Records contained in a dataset
╭──

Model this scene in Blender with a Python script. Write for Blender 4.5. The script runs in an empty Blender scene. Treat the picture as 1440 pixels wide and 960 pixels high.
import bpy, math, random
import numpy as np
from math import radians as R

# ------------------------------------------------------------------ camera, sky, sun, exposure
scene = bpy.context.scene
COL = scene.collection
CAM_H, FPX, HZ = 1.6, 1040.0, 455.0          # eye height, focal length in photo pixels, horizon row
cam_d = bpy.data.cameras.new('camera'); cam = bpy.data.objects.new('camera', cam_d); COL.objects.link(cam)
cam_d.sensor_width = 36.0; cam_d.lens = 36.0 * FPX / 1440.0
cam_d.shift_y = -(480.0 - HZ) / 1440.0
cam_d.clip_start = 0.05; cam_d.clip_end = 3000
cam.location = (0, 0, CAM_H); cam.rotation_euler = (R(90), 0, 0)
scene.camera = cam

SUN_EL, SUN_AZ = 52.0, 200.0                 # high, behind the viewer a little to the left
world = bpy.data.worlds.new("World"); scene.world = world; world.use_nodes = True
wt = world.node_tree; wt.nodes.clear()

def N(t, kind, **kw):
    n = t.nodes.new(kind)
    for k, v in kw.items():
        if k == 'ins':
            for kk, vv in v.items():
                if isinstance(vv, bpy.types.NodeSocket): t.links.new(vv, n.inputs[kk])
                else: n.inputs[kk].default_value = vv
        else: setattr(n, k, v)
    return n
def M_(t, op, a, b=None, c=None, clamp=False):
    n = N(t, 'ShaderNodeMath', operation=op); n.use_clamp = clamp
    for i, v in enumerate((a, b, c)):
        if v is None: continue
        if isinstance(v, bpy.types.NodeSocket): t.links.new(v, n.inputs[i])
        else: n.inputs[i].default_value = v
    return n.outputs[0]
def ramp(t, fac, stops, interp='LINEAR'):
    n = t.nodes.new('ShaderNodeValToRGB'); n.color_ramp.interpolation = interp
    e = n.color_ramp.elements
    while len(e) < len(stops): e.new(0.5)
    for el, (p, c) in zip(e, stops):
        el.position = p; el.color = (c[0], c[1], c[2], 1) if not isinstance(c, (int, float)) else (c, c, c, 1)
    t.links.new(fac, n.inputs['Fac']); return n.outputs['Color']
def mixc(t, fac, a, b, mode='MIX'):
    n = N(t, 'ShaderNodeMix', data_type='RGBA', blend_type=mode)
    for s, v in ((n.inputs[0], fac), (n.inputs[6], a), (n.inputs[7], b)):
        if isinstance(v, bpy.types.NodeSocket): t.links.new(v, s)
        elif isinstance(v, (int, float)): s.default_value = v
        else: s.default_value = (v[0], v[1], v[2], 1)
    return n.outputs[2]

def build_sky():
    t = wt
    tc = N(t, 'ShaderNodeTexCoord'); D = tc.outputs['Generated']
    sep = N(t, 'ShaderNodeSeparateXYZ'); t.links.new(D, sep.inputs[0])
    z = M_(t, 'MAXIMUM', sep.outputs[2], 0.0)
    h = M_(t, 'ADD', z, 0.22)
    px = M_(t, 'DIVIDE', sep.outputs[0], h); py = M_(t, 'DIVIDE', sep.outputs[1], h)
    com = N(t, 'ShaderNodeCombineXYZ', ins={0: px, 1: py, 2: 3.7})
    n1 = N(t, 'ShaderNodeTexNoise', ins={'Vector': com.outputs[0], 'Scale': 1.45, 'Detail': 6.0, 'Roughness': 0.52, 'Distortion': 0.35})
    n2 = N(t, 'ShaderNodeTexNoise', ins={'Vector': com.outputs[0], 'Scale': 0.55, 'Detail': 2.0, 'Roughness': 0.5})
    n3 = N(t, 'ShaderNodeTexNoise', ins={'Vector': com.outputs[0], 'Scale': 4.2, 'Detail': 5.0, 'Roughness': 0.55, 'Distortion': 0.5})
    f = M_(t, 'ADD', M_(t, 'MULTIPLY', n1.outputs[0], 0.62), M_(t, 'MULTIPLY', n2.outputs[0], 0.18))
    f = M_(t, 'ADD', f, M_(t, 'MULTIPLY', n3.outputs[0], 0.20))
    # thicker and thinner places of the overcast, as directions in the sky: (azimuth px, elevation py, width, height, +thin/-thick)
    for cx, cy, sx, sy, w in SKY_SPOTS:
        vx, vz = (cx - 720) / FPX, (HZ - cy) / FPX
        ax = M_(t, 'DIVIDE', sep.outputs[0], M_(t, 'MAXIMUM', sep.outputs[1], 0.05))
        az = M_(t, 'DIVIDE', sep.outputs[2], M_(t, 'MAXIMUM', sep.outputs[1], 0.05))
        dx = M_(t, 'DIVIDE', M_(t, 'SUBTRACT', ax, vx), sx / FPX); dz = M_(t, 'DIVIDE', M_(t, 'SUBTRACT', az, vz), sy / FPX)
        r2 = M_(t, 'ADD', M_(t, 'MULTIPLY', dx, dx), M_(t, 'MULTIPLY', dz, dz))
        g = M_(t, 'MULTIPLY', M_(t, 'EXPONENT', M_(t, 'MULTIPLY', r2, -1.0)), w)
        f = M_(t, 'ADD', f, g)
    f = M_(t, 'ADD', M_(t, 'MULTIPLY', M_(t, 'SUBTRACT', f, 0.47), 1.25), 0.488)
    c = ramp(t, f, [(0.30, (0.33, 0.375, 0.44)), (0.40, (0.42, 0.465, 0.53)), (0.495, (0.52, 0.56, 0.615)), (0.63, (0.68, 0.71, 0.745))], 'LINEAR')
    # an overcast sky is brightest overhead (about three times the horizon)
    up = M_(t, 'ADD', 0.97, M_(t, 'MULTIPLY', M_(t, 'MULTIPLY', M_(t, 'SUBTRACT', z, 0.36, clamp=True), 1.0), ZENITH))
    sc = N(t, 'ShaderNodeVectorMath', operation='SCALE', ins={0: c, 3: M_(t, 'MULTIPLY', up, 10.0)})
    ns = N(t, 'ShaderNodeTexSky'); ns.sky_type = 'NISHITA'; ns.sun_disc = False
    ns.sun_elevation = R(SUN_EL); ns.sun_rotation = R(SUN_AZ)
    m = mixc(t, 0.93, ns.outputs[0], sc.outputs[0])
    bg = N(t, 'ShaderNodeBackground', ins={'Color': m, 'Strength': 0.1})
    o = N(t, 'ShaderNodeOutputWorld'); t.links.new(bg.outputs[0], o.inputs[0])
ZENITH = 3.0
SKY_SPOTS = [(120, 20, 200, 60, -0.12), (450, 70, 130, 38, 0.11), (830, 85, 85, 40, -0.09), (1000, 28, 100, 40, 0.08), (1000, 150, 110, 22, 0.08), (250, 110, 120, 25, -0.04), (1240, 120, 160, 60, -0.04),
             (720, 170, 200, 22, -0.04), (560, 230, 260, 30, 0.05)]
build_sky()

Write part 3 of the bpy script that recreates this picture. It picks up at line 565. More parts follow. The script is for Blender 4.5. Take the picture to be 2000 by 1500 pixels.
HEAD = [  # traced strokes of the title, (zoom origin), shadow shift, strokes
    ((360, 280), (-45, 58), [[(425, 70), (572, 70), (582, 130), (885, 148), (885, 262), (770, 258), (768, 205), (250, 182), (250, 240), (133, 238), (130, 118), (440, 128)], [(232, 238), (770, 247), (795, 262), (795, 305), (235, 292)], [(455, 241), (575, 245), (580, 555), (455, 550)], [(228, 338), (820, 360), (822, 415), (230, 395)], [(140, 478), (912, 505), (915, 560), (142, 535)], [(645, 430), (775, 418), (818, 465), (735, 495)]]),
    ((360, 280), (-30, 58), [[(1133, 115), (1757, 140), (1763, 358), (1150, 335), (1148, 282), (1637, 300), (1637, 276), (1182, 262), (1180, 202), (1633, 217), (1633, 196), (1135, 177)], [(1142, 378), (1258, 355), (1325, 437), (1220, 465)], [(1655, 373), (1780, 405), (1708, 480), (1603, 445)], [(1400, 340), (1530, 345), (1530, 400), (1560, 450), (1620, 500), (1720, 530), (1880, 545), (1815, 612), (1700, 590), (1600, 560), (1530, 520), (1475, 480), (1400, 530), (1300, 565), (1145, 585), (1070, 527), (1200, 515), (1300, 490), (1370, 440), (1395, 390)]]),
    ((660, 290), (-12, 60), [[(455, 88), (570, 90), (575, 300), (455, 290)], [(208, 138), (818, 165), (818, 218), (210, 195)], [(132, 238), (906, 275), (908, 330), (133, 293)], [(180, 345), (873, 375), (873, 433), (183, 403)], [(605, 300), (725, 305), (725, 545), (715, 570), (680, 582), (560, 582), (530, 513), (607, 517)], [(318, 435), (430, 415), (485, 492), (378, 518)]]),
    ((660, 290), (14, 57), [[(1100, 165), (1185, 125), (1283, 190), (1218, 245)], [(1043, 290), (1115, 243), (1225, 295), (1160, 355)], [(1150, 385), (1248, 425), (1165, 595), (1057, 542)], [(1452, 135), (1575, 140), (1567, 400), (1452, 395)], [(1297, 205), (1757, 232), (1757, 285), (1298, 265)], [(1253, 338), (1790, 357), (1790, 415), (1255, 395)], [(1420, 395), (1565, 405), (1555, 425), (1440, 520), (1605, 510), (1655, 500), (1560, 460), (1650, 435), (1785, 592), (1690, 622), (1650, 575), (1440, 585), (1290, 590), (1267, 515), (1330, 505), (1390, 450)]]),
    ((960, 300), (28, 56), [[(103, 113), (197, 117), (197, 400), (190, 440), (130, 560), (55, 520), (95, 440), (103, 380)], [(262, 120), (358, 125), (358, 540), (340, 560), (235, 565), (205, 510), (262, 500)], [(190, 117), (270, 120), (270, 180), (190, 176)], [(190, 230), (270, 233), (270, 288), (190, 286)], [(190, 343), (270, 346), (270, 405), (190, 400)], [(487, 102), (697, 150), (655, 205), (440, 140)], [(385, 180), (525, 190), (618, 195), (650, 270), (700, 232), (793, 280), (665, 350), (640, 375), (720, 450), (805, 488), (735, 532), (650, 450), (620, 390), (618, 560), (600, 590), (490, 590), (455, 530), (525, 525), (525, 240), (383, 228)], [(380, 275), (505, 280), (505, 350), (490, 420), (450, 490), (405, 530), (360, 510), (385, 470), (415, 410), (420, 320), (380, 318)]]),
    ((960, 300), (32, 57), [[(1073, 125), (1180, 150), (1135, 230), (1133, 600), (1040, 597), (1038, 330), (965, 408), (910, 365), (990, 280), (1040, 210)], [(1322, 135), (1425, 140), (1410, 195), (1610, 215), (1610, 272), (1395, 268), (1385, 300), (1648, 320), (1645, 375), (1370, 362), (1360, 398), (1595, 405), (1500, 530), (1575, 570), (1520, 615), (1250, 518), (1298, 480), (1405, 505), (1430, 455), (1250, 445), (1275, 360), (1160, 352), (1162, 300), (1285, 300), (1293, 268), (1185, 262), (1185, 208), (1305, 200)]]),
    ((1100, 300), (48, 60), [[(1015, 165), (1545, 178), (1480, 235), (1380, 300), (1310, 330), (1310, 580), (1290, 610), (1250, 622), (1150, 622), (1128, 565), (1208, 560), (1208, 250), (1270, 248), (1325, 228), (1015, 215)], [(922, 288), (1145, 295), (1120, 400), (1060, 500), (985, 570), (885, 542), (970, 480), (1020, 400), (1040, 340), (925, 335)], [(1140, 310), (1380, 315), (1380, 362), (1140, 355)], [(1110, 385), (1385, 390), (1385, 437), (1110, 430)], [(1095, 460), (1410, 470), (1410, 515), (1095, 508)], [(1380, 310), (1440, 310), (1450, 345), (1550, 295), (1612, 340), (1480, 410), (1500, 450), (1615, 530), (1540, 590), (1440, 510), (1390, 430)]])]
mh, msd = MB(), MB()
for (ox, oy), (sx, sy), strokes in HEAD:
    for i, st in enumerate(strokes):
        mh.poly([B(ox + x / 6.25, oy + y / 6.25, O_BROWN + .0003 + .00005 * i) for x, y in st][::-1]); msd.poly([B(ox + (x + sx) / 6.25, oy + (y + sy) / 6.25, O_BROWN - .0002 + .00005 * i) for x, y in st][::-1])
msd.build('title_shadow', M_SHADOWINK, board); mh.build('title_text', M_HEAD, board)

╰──

**Task directions**
Lines from the beginning of the data above through the line containing "from math import radians as R" are to be returned exactly, and no others.

**Solution to the problem**
Model this scene in Blender with a Python script. Write for Blender 4.5. The script runs in an empty Blender scene. Treat the picture as 1440 pixels wide and 960 pixels high.
import bpy, math, random
import numpy as np
from math import radians as R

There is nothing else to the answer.